Personal opinion: Yes, this approach reduces the complexity by reducing the failure scenarios of nodes trying to acquire status of other nodes. But I doubt its practicality.
Recovery Rules of a single failed node
Author tries to come up with rules to define what should a node do in case of single node failure.
Lemma 1: If a concurrency set contains both a commit and an abort, then the protocol is not resilient against failure. By definition of concurrency set, choosing one state will lead to inconsistent results.
If they are not in consistent set, we can create a protocol that is resilient against single node failure from the following rules (Theorem 2)
- Rule 1: If a node’s concurrency set contains a commit, the node should commit. Otherwise, abort
- Rule 2: If another node is in a state s1 where it could get a messages from a node in state t1, but it hasn’t received a message at the timeout, it must do the same as t1’s failure behavior. Anything else would be inconsistent.
Example - 2-Phase Commit does not satisfy lemma 1 but it can be modified to do so with an acknowledgement.
Limitations of independent recovery
Can this be extended to multi node failures?
The paper provides theorem 3 defining there is no protocol using independent recovery that is resilient to multi node
failures. The paper also provides the proof for same.
Can this be extended to network partitioning?

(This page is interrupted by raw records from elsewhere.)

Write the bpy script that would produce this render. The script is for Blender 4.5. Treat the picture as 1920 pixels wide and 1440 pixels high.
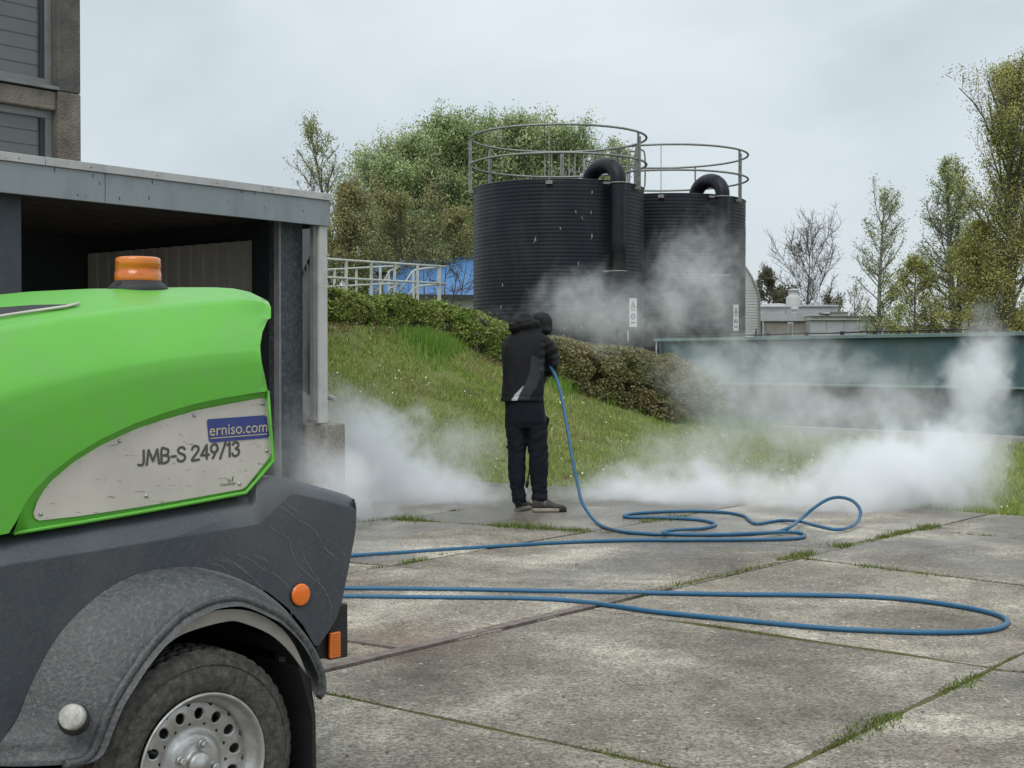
import bpy, bmesh, math, random
import numpy as np
from mathutils import Vector, Matrix, noise as mnoise

for o in list(bpy.data.objects):
    bpy.data.objects.remove(o)
sc = bpy.context.scene
COL = sc.collection
rnd = random.Random(7)

# ------------------------------------------------------------------ camera
F = 2650.0                      # focal length in pixels of a 1920 px wide frame
CH = 1.3                        # camera height in metres
TH = math.atan(40 / F)          # pitched down a little: horizon at y = 680
cam_d = bpy.data.cameras.new('camera')
cam_d.sensor_width = 36
cam_d.lens = F / 1920 * 36
cam_d.clip_start = 0.05
cam_d.clip_end = 3000
cam = bpy.data.objects.new('camera', cam_d)
COL.objects.link(cam)
cam.location = (0, 0, CH)
cam.rotation_euler = (math.pi / 2 - TH, 0, 0)
sc.camera = cam
cam_d.dof.use_dof = False

# ------------------------------------------------------------------ world (overcast)
SUN_EL, SUN_AZ = math.radians(50), math.radians(200)
wd = bpy.data.worlds.new("World")
sc.world = wd
wd.use_nodes = True
nt = wd.node_tree
nt.nodes.clear()
def N(t, kind, **kw):
    n = t.nodes.new(kind)
    for k, v in kw.items():
        setattr(n, k, v)
    return n
out = N(nt, 'ShaderNodeOutputWorld')
bg = N(nt, 'ShaderNodeBackground')
bg.inputs['Strength'].default_value = 0.1
sky = N(nt, 'ShaderNodeTexSky', sky_type='NISHITA', sun_disc=False, sun_elevation=SUN_EL, sun_rotation=SUN_AZ)
tc = N(nt, 'ShaderNodeTexCoord')
mp = N(nt, 'ShaderNodeMapping')
mp.inputs['Scale'].default_value = (1.0, 1.0, 1.9)
nz = N(nt, 'ShaderNodeTexNoise')
nz.inputs['Scale'].default_value = 3.2
nz.inputs['Detail'].default_value = 5
nz.inputs['Roughness'].default_value = 0.52
nz.inputs['Distortion'].default_value = 0.3
cr = N(nt, 'ShaderNodeValToRGB')
cr.color_ramp.elements[0].position = 0.30
cr.color_ramp.elements[0].color = (0.50, 0.565, 0.605, 1)
cr.color_ramp.elements[1].position = 0.72
cr.color_ramp.elements[1].color = (0.70, 0.755, 0.79, 1)
e = cr.color_ramp.elements.new(0.5)
e.color = (0.60, 0.665, 0.705, 1)
sep = N(nt, 'ShaderNodeSeparateXYZ')
grad = N(nt, 'ShaderNodeMapRange', interpolation_type='SMOOTHSTEP')   # overcast sky brightens towards the zenith
grad.inputs['From Min'].default_value = 0.2
grad.inputs['From Max'].default_value = 1.0
grad.inputs['To Min'].default_value = 10.0
grad.inputs['To Max'].default_value = 19.0
mul = N(nt, 'ShaderNodeVectorMath', operation='SCALE')
mx = N(nt, 'ShaderNodeMixRGB')
mx.inputs['Fac'].default_value = 0.93
nt.links.new(tc.outputs['Generated'], mp.inputs['Vector'])
nt.links.new(mp.outputs['Vector'], nz.inputs['Vector'])
nt.links.new(nz.outputs['Fac'], cr.inputs['Fac'])
nt.links.new(tc.outputs['Generated'], sep.inputs['Vector'])
nt.links.new(sep.outputs['Z'], grad.inputs['Value'])
nt.links.new(cr.outputs['Color'], mul.inputs[0])
nt.links.new(grad.outputs['Result'], mul.inputs['Scale'])
nt.links.new(sky.outputs['Color'], mx.inputs['Color1'])
nt.links.new(mul.outputs['Vector'], mx.inputs['Color2'])
nt.links.new(mx.outputs['Color'], bg.inputs['Color'])
nt.links.new(bg.outputs['Background'], out.inputs['Surface'])

sun_d = bpy.data.lights.new('sun', 'SUN')
sun_d.energy = 1.1
sun_d.angle = math.radians(35)
sun_d.color = (1.0, 0.97, 0.93)
sun = bpy.data.objects.new('sun', sun_d)
COL.objects.link(sun)
sun.location = (-5, -5, 30)
sd = Vector((math.sin(SUN_AZ) * math.cos(SUN_EL), math.cos(SUN_AZ) * math.cos(SUN_EL), math.sin(SUN_EL)))
sun.rotation_euler = sd.to_track_quat('Z', 'Y').to_euler()

sc.view_settings.view_transform = 'Standard'
sc.view_settings.look = 'None'
sc.view_settings.exposure = 0.22
sc.view_settings.gamma = 1
sc.view_settings.use_curve_mapping = False
sc.render.engine = 'CYCLES'
cy = sc.cycles
cy.use_denoising = True
try:
    cy.denoiser = 'OPENIMAGEDENOISE'
except Exception:
    pass
cy.max_bounces = 12
cy.diffuse_bounces = 3
cy.glossy_bounces = 3
cy.transparent_max_bounces = 24
cy.volume_bounces = 8
cy.volume_step_rate = 0.45
cy.volume_max_steps = 400
cy.use_adaptive_sampling = True
cy.adaptive_threshold = 0.015
cy.sample_clamp_indirect = 6

# ------------------------------------------------------------------ pixel -> world
_cam = Vector((0, 0, CH))
def ray(px, py):
    x = (px - 960) / F
    y = (720 - py) / F
    return Vector((x, math.cos(TH) + y * math.sin(TH), -math.sin(TH) + y * math.cos(TH)))
def P(px, py, d):               # point seen at (px,py), d metres ahead
    r = ray(px, py)
    return _cam + r * (d / r.y)
def G(px, py, z=0.0):           # point seen at (px,py) lying at height z
    r = ray(px, py)
    return _cam + r * ((z - CH) / r.z)

# ------------------------------------------------------------------ object helpers
def tag(o, label=None, cat=None, group=None, kind=None):
    if label: o['label'] = label
    if cat: o['category'] = cat
    if group: o['group'] = group
    if kind: o['kind'] = kind
    return o
_w = {}
def link(o, parent=None, local=False):
    COL.objects.link(o)
    if parent is not None:
        o.parent = parent
        pw, pl = _w[parent.name]
        if not (local or pl):
            o.location = -pw
        _w[o.name] = (Vector((0, 0, 0)), local or pl)
    else:
        _w[o.name] = (Vector(o.location), local)
    return o
def empty(name, loc=(0, 0, 0), label=None, cat=None, group=None, rz=0, local=False):
    o = bpy.data.objects.new(name, None)
    o.location = loc
    o.rotation_euler = (0, 0, rz)
    o.empty_display_size = 0.2
    link(o, None, local)
    return tag(o, label, cat, group)
def fast_mesh(name, V, Fc):
    V = np.asarray(V, dtype=np.float32)
    Fc = np.asarray(Fc, dtype=np.int32)
    m = bpy.data.meshes.new(name)
    k = Fc.shape[1]
    m.vertices.add(len(V)); m.vertices.foreach_set('co', V.ravel())
    m.loops.add(Fc.size); m.loops.foreach_set('vertex_index', Fc.ravel())
    m.polygons.add(len(Fc))
    m.polygons.foreach_set('loop_start', np.arange(0, Fc.size, k, dtype=np.int32))
    try:
        m.polygons.foreach_set('loop_total', np.full(len(Fc), k, dtype=np.int32))
    except Exception:
        pass
    m.update(calc_edges=True)
    m.validate()
    return m
def obj_from(name, mesh, mat, parent=None, local=False, smooth=False):
    o = bpy.data.objects.new(name, mesh)
    if mat is not None and len(mesh.materials) == 0:
        mesh.materials.append(mat)
    if smooth:
        mesh.polygons.foreach_set('use_smooth', [True] * len(mesh.polygons))
    return link(o, parent, local)

class MB:
    def __init__(s):
        s.v = []; s.f = []; s.sm = []
    def quad(s, *pts, sm=False):
        n = len(s.v); s.v += [tuple(p) for p in pts]; s.f.append(tuple(range(n, n + len(pts)))); s.sm.append(sm); return s
    def grid(s, rows, closed=False, sm=True, flip=False):
        n0 = len(s.v); m = len(rows[0])
        for r in rows: s.v += [tuple(p) for p in r]
        for i in range(len(rows) - 1):
            for j in range(m if closed else m - 1):
                a = n0 + i * m + j; b = n0 + i * m + (j + 1) % m
                c = b + m; d = a + m
                s.f.append((a, d, c, b) if flip else (a, b, c, d)); s.sm.append(sm)
        return s
    def box(s, lo, hi, M=None):
        (x0, y0, z0), (x1, y1, z1) = lo, hi
        c = [(x0, y0, z0), (x1, y0, z0), (x1, y1, z0), (x0, y1, z0), (x0, y0, z1), (x1, y0, z1), (x1, y1, z1), (x0, y1, z1)]
        if M is not None: c = [tuple(M @ Vector(p)) for p in c]
        n = len(s.v); s.v += c
        for f in ((0, 3, 2, 1), (4, 5, 6, 7), (0, 1, 5, 4), (1, 2, 6, 5), (2, 3, 7, 6), (3, 0, 4, 7)):
            s.f.append(tuple(n + i for i in f)); s.sm.append(False)
        return s
    def beam(s, a, b, w, h, up=(0, 0, 1)):
        a, b = Vector(a), Vector(b)
        d = (b - a); L = d.length; d.normalize()
        u = Vector(up); x = d.cross(u)
        if x.length < 1e-4: x = d.cross(Vector((1, 0, 0)))
        x.normalize(); y = x.cross(d)
        M = Matrix((( x.x, d.x, y.x, a.x), (x.y, d.y, y.y, a.y), (x.z, d.z, y.z, a.z), (0, 0, 0, 1)))
        return s.box((-w / 2, 0, -h / 2), (w / 2, L, h / 2), M)
    def tube(s, pts, r, n=8, cap=True, closed=False, scale=None):
        pts = [Vector(p) for p in pts]
        if not hasattr(r, '__len__'): r = [r] * len(pts)
        rows = []; ref = None
        K = len(pts)
        for i, p in enumerate(pts):
            if closed: t = pts[(i + 1) % K] - pts[i - 1]
            else: t = pts[min(i + 1, K - 1)] - pts[max(i - 1, 0)]
            if t.length < 1e-9: t = Vector((0, 0, 1))
            t.normalize()
            if ref is None:
                ref = Vector((0, 0, 1)) if abs(t.z) < 0.9 else Vector((1, 0, 0))
            x = ref - t * ref.dot(t); x.normalize(); ref = x
            y = t.cross(x)
            sx, sy = (1, 1) if scale is None else scale[i]
            rows.append([p + (x * math.cos(2 * math.pi * k / n) * sx + y * math.sin(2 * math.pi * k / n) * sy) * r[i] for k in range(n)])
        if closed: rows.append(rows[0])
        n0 = len(s.v)
        s.grid(rows, closed=True)
        if cap and not closed:
            s.f.append(tuple(n0 + k for k in reversed(range(n)))); s.sm.append(False)
            m = n0 + (len(rows) - 1) * n
            s.f.append(tuple(m + k for k in range(n))); s.sm.append(False)
        return s
    def lathe(s, prof, c=(0, 0, 0), n=32, axis='z', sm=True, close=False):
        rows = []
        for (r, h) in prof:
            row = []
            for k in range(n):
                a = 2 * math.pi * k / n
                if axis == 'z': row.append((c[0] + r * math.cos(a), c[1] + r * math.sin(a), c[2] + h))
                else: row.append((c[0] + r * math.cos(a), c[1] + h, c[2] + r * math.sin(a)))
            rows.append(row)
        s.grid(rows, closed=True, sm=sm)
        return s
    def prism(s, poly, d0, d1, fn):      # poly of (a,b); fn(a,b,d)->xyz
        n = len(s.v); k = len(poly)
        s.v += [tuple(fn(a, b, d0)) for a, b in poly] + [tuple(fn(a, b, d1)) for a, b in poly]
        s.f.append(tuple(range(n, n + k))); s.f.append(tuple(reversed(range(n + k, n + 2 * k)))); s.sm += [False, False]
        for i in range(k):
            j = (i + 1) % k
            s.f.append((n + j, n + i, n + k + i, n + k + j)); s.sm.append(False)
        return s
    def mesh(s, name):
        m = bpy.data.meshes.new(name)
        m.from_pydata(s.v, [], s.f)
        m.polygons.foreach_set('use_smooth', s.sm)
        bm = bmesh.new(); bm.from_mesh(m)
        bmesh.ops.recalc_face_normals(bm, faces=bm.faces)
        bm.to_mesh(m); bm.free()
        m.update()
        return m
    def build(s, name, mat, parent=None, local=False, bevel=0, weld=False):
        m = s.mesh(name)
        o = obj_from(name, m, mat, parent, local)
        if weld:
            md = o.modifiers.new('weld', 'WELD'); md.merge_threshold = 1e-4
        if bevel:
            md = o.modifiers.new('bevel', 'BEVEL'); md.width = bevel; md.segments = 2; md.limit_method = 'ANGLE'; md.angle_limit = math.radians(35)
        return o
def copy_tree(o, parent=None):
    c = o.copy(); COL.objects.link(c)
    if parent is not None: c.parent = parent
    _w[c.name] = _w.get(o.name, (Vector(), False))
    for ch in list(o.children): copy_tree(ch, c)
    return c
def smooth_curve(pts, per=8, closed=False):      # Catmull-Rom
    pts = [Vector(p) for p in pts]; K = len(pts); out = []
    rng_ = range(K) if closed else range(K - 1)
    for i in rng_:
        if closed: a, b, c, d = pts[i - 1], pts[i], pts[(i + 1) % K], pts[(i + 2) % K]
        else: a, b, c, d = pts[max(i - 1, 0)], pts[i], pts[i + 1], pts[min(i + 2, K - 1)]
        for k in range(per):
            t = k / per
            out.append(0.5 * ((2 * b) + (c - a) * t + (2 * a - 5 * b + 4 * c - d) * t * t + (3 * b - a - 3 * c + d) * t ** 3))
    if not closed: out.append(pts[-1])
    return out
def interp(xs, ys, x):
    return float(np.interp(x, xs, ys))

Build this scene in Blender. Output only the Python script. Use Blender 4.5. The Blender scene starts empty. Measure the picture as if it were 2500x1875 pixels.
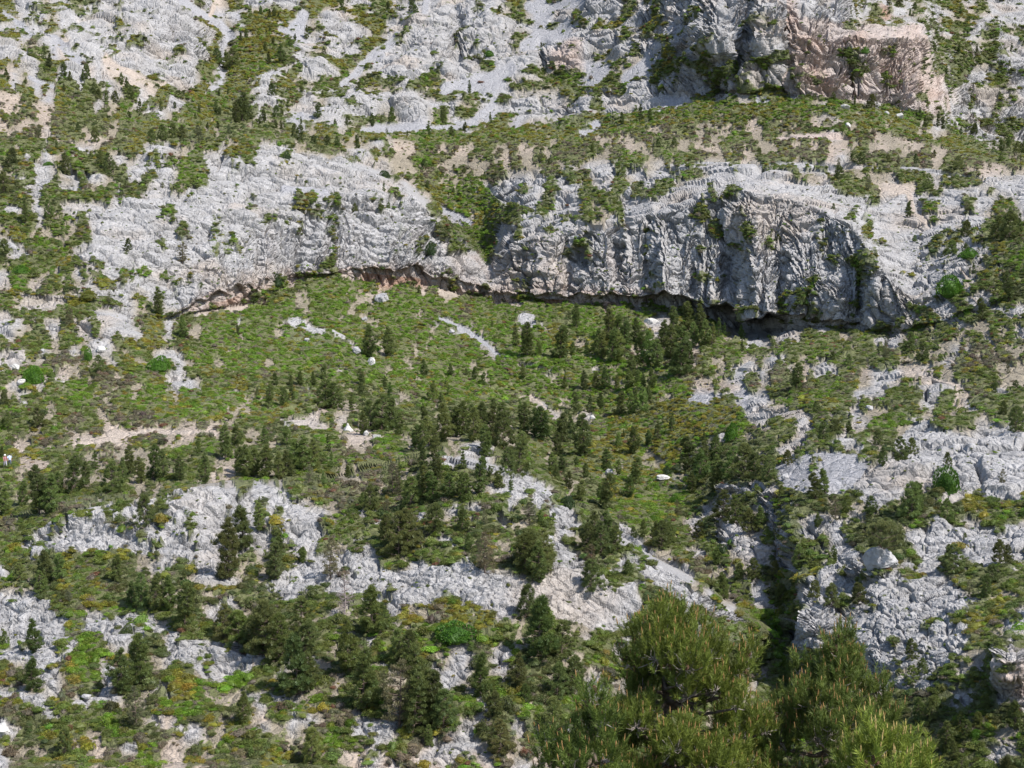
import bpy, math, random
import numpy as np
from mathutils import Vector, Matrix

# ------------------------------------------------------------------ camera, sky, sun, exposure
scene = bpy.context.scene
COL = scene.collection
PITCH = math.radians(-5.0)
FPX = 3630.0                      # focal length in photo pixels (photo 2500 x 1875)
cam_d = bpy.data.cameras.new("camera")
cam = bpy.data.objects.new("camera", cam_d)
COL.objects.link(cam)
cam_d.sensor_width = 36.0
cam_d.lens = 36.0 * FPX / 2500.0
cam_d.clip_start = 0.5
cam_d.clip_end = 6000.0
cam.rotation_euler = (math.radians(90) + PITCH, 0, 0)
scene.camera = cam

SUN_AZ, SUN_EL = math.radians(119), math.radians(52)
world = bpy.data.worlds.new("World")
scene.world = world
world.use_nodes = True
wn = world.node_tree
sky = wn.nodes.new("ShaderNodeTexSky")
sky.sky_type = 'NISHITA'
sky.sun_disc = False
sky.sun_elevation = SUN_EL
sky.sun_rotation = SUN_AZ
bg = wn.nodes["Background"]
bg.inputs["Strength"].default_value = 0.11
wn.links.new(sky.outputs[0], bg.inputs["Color"])
sun_d = bpy.data.lights.new("sun", 'SUN')
sun_d.energy = 4.0
sun_d.angle = math.radians(0.53)
sun_d.color = (1.0, 0.955, 0.90)
sun = bpy.data.objects.new("sun", sun_d)
COL.objects.link(sun)
svec = Vector((math.cos(SUN_EL) * math.sin(SUN_AZ), math.cos(SUN_EL) * math.cos(SUN_AZ), math.sin(SUN_EL)))
sun.rotation_euler = svec.to_track_quat('Z', 'Y').to_euler()
sun.location = (0, 0, 200)
vs = scene.view_settings
vs.view_transform = 'Standard'
vs.look = 'None'
vs.exposure = 0.72
vs.gamma = 1.0
scene.cycles.max_bounces = 5
scene.cycles.diffuse_bounces = 3
scene.cycles.glossy_bounces = 1
scene.cycles.transmission_bounces = 2
vs.use_curve_mapping = False

# ------------------------------------------------------------------ helpers
f32 = np.float32
def mesh_np(name, V, F, nsides=3, col=None, smooth=False, mat=None):
    V = np.ascontiguousarray(V, f32); F = np.ascontiguousarray(F, np.int32)
    me = bpy.data.meshes.new(name)
    n = len(F)
    me.vertices.add(len(V)); me.vertices.foreach_set("co", V.ravel())
    me.loops.add(n * nsides); me.loops.foreach_set("vertex_index", F.ravel())
    me.polygons.add(n)
    me.polygons.foreach_set("loop_start", np.arange(0, n * nsides, nsides, dtype=np.int32))
    me.polygons.foreach_set("use_smooth", np.full(n, smooth))
    me.update(calc_edges=True)
    if col is not None:
        c = np.ones((len(V), 4), f32); c[:, :col.shape[1]] = col
        a = me.color_attributes.new("col", 'FLOAT_COLOR', 'POINT')
        a.data.foreach_set("color", c.ravel())
    if mat: me.materials.append(mat)
    return me

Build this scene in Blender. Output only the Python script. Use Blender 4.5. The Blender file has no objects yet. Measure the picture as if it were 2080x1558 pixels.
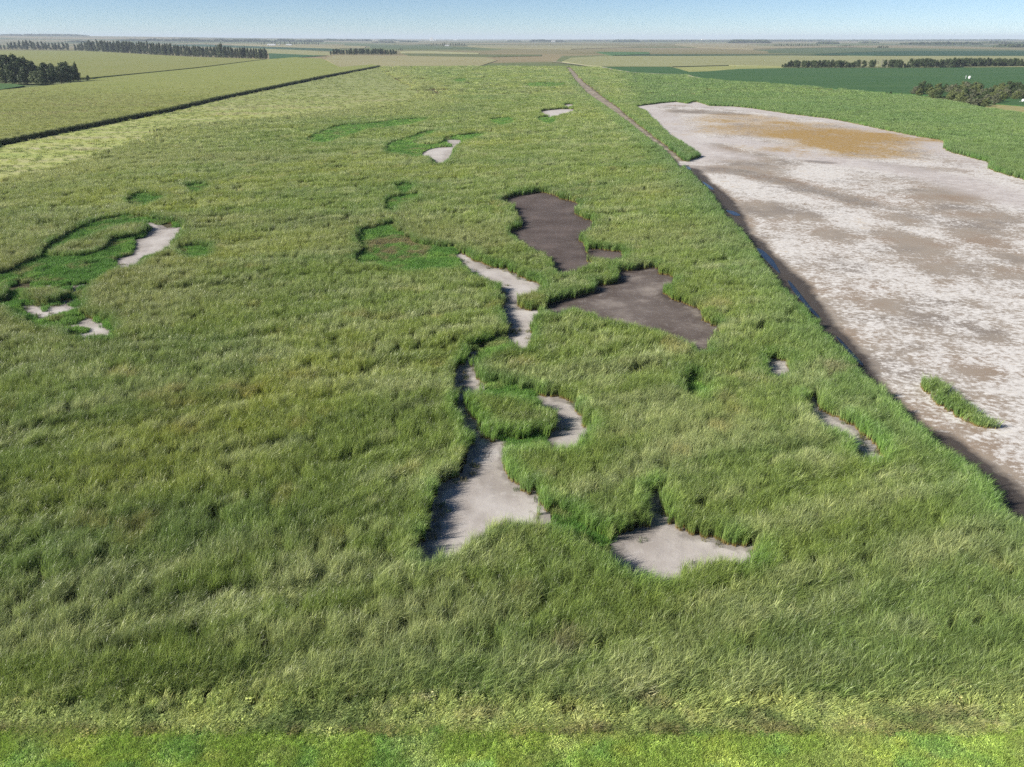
import bpy, bmesh, math
import numpy as np
from mathutils import Vector

sc = bpy.context.scene
R = math.radians
rng = np.random.default_rng(7)

# ------------------------------------------------------------------ camera
CAM_H = 36.0
FPX = 1442.0                                   # focal length in photo pixels
IMW, IMH = 2080.0, 1558.0
HORIZON = 77.0
PITCH = math.atan((IMH / 2 - HORIZON) / FPX)
cam = bpy.data.cameras.new('camera')
cam.sensor_width = 36.0
cam.lens = 36.0 * FPX / IMW
cam.clip_start = 0.5
cam.clip_end = 60000.0
cam_ob = bpy.data.objects.new('camera', cam)
sc.collection.objects.link(cam_ob)
cam_ob.location = (0, 0, CAM_H)
cam_ob.rotation_euler = (math.pi / 2 - PITCH, 0, 0)
sc.camera = cam_ob

# ------------------------------------------------------------------ sky, sun, exposure
SUN_EL, SUN_AZ = 31.0, 254.0                    # azimuth clockwise from +Y: left, slightly behind
world = bpy.data.worlds.new('World')
sc.world = world
world.use_nodes = True
wn = world.node_tree
sky = wn.nodes.new('ShaderNodeTexSky')
sky.sky_type = 'NISHITA'
sky.sun_disc = False
sky.sun_elevation = R(SUN_EL)
sky.sun_rotation = R(SUN_AZ)
sky.altitude = 500
sky.air_density = 0.62
sky.dust_density = 0.0
sky.ozone_density = 4.0
wn.links.new(sky.outputs[0], wn.nodes['Background'].inputs[0])
wn.nodes['Background'].inputs[1].default_value = 0.06
sun = bpy.data.lights.new('sun', 'SUN')
sun.energy = 5.0
sun.angle = R(0.53)
sun.color = (1.0, 0.93, 0.83)
sun_ob = bpy.data.objects.new('sun', sun)
sc.collection.objects.link(sun_ob)
to_sun = Vector((math.sin(R(SUN_AZ)) * math.cos(R(SUN_EL)), math.cos(R(SUN_AZ)) * math.cos(R(SUN_EL)), math.sin(R(SUN_EL))))
sun_ob.rotation_euler = to_sun.to_track_quat('Z', 'Y').to_euler()
sun_ob.location = (0, 0, 200)
sc.view_settings.view_transform = 'Standard'
sc.view_settings.look = 'None'
sc.view_settings.gamma = 1.0
sc.view_settings.exposure = 0.9
sc.view_settings.use_curve_mapping = False
sc.cycles.max_bounces = 5
sc.cycles.diffuse_bounces = 2
sc.cycles.use_adaptive_sampling = True
sc.cycles.adaptive_threshold = 0.014
sc.cycles.adaptive_min_samples = 24
sc.cycles.glossy_bounces = 2
sc.cycles.transmission_bounces = 4
sc.cycles.volume_bounces = 0
sc.cycles.use_denoising = False
sc.cycles.pixel_filter_type = 'BLACKMAN_HARRIS'

# ------------------------------------------------------------------ helpers
CP, SP = math.cos(PITCH), math.sin(PITCH)

def at(u, v, z=0.0):
    """ground point (at height z) seen at photo pixel u, v"""
    dx = (u - IMW / 2) / FPX
    dy = -(v - IMH / 2) / FPX
    d = (dx, CP + dy * SP, -SP + dy * CP)
    t = (z - CAM_H) / d[2]
    return np.array((d[0] * t, d[1] * t))

def to_px(x, y, z):
    yy, zz = y, z - CAM_H
    fwd = yy * CP - zz * SP
    up = yy * SP + zz * CP
    return IMW / 2 + FPX * x / fwd, IMH / 2 - FPX * up / fwd

def link(o, parent=None):
    sc.collection.objects.link(o)
    if parent is not None:
        o.parent = parent
    return o

def tag(o, label=None, cat=None, group=None, kind=None):
    if label: o['label'] = label
    if cat: o['category'] = cat
    if group: o['group'] = group
    if kind: o['kind'] = kind
    return o

def empty(name, loc, rz=0.0):
    o = bpy.data.objects.new(name, None)
    o.empty_display_size = 0.5
    o.location = loc
    o.rotation_euler = (0, 0, rz)
    return link(o)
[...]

The paper provides theorem 4 defining there exists no (nonblocking) protocol resilient to a network partitioning when messages are
lost. The paper also provides the proof for same.
Personal opinion: Multi node failures and partitioning is the reality of the world, thus I doubt how useful is independent recovery is.
Learnings
I think the major motivation of the paper was provoke thinking and reasoning to find a non blocking protocol. Even though it proves it is not possible.
I found the bellow learnings useful, overall the paper was too dense with mathematical proofs -
- The mental model of global states can be useful in distributed system while thinking about complex problems.
- The nondeterministic finite state machine for commit protocol, is also a useful tool while reasoning about the complex state transitions specially in databases.